Exercise description:
For the listing that follows, give again exactly the lines from the one with "Write the bpy" to the one with "COL = SC.collection", including both.

Information supplied:
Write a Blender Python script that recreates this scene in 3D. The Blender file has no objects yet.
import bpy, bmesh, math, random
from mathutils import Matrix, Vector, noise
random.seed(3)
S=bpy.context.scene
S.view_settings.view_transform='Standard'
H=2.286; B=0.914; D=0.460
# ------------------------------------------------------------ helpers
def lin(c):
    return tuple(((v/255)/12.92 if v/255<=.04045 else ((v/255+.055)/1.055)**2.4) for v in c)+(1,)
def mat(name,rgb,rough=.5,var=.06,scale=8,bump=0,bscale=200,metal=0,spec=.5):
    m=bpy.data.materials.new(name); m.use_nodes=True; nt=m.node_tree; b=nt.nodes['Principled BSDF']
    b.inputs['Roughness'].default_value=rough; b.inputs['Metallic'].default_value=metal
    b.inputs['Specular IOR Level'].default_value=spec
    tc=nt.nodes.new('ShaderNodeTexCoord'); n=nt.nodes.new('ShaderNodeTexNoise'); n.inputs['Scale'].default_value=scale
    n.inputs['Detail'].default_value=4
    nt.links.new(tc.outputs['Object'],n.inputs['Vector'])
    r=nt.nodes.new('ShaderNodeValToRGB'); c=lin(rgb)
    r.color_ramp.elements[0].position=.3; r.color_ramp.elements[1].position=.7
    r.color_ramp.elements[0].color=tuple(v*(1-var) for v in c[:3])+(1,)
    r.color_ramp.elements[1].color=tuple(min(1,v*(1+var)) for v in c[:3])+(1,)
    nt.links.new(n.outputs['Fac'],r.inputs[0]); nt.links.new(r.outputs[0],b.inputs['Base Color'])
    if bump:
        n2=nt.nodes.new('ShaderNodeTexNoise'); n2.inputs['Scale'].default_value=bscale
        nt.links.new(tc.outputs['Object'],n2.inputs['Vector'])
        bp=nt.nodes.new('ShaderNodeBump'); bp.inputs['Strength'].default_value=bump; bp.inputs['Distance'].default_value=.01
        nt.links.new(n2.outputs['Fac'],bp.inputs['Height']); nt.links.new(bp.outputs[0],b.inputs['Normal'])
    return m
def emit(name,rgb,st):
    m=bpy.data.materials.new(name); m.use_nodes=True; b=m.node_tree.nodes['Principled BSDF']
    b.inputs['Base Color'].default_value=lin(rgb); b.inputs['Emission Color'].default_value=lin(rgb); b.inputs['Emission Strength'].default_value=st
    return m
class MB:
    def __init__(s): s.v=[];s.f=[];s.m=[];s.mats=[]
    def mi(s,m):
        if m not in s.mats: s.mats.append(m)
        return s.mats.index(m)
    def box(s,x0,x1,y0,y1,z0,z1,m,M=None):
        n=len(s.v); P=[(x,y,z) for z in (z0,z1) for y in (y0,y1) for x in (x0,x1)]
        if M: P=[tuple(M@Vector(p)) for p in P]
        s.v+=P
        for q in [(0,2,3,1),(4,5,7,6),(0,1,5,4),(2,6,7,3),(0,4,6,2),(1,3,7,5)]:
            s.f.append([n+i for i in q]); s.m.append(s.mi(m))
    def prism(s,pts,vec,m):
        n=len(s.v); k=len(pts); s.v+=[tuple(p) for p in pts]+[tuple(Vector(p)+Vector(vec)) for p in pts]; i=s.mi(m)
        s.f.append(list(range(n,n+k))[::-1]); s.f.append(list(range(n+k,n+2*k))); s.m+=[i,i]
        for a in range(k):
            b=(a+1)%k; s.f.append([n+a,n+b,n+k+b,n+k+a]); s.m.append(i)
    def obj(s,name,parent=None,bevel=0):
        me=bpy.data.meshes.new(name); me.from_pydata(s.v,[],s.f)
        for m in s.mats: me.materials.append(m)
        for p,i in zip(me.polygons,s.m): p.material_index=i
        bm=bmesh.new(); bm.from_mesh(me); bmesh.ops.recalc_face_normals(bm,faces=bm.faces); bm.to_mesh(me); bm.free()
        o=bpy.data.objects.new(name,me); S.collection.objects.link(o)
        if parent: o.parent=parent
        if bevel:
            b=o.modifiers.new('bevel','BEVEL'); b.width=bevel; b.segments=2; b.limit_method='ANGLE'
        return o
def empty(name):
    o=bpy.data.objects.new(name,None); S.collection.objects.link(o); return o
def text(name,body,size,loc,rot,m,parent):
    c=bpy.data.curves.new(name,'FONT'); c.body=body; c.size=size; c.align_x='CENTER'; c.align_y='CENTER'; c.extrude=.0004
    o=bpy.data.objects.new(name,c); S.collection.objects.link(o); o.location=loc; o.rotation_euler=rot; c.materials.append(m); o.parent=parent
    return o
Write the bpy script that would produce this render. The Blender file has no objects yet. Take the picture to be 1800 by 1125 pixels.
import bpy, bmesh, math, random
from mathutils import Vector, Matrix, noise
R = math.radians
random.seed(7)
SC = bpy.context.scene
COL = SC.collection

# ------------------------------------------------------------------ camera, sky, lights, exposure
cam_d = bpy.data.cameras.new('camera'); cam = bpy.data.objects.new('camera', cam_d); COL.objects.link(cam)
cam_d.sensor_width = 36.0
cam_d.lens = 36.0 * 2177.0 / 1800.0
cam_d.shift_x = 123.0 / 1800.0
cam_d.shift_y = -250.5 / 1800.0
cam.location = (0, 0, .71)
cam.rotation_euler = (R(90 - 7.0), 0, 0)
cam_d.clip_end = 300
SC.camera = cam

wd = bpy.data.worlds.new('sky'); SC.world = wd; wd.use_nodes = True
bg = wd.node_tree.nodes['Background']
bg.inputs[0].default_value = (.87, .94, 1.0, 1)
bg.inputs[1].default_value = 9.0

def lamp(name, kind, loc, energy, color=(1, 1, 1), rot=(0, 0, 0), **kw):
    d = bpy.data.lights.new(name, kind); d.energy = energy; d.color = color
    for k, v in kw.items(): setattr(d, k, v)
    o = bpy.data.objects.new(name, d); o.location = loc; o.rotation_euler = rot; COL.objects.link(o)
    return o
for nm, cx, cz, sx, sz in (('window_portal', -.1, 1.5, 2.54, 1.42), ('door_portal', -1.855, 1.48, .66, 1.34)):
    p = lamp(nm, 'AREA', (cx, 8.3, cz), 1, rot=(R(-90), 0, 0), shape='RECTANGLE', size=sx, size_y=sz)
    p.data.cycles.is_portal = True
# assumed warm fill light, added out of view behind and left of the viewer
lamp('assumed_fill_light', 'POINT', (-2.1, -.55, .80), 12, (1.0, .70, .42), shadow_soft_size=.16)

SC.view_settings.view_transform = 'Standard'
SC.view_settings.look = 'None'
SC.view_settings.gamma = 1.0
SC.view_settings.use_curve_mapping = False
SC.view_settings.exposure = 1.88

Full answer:
Write the bpy script that would produce this render. The Blender file has no objects yet. Take the picture to be 1800 by 1125 pixels.
import bpy, bmesh, math, random
from mathutils import Vector, Matrix, noise
R = math.radians
random.seed(7)
SC = bpy.context.scene
COL = SC.collection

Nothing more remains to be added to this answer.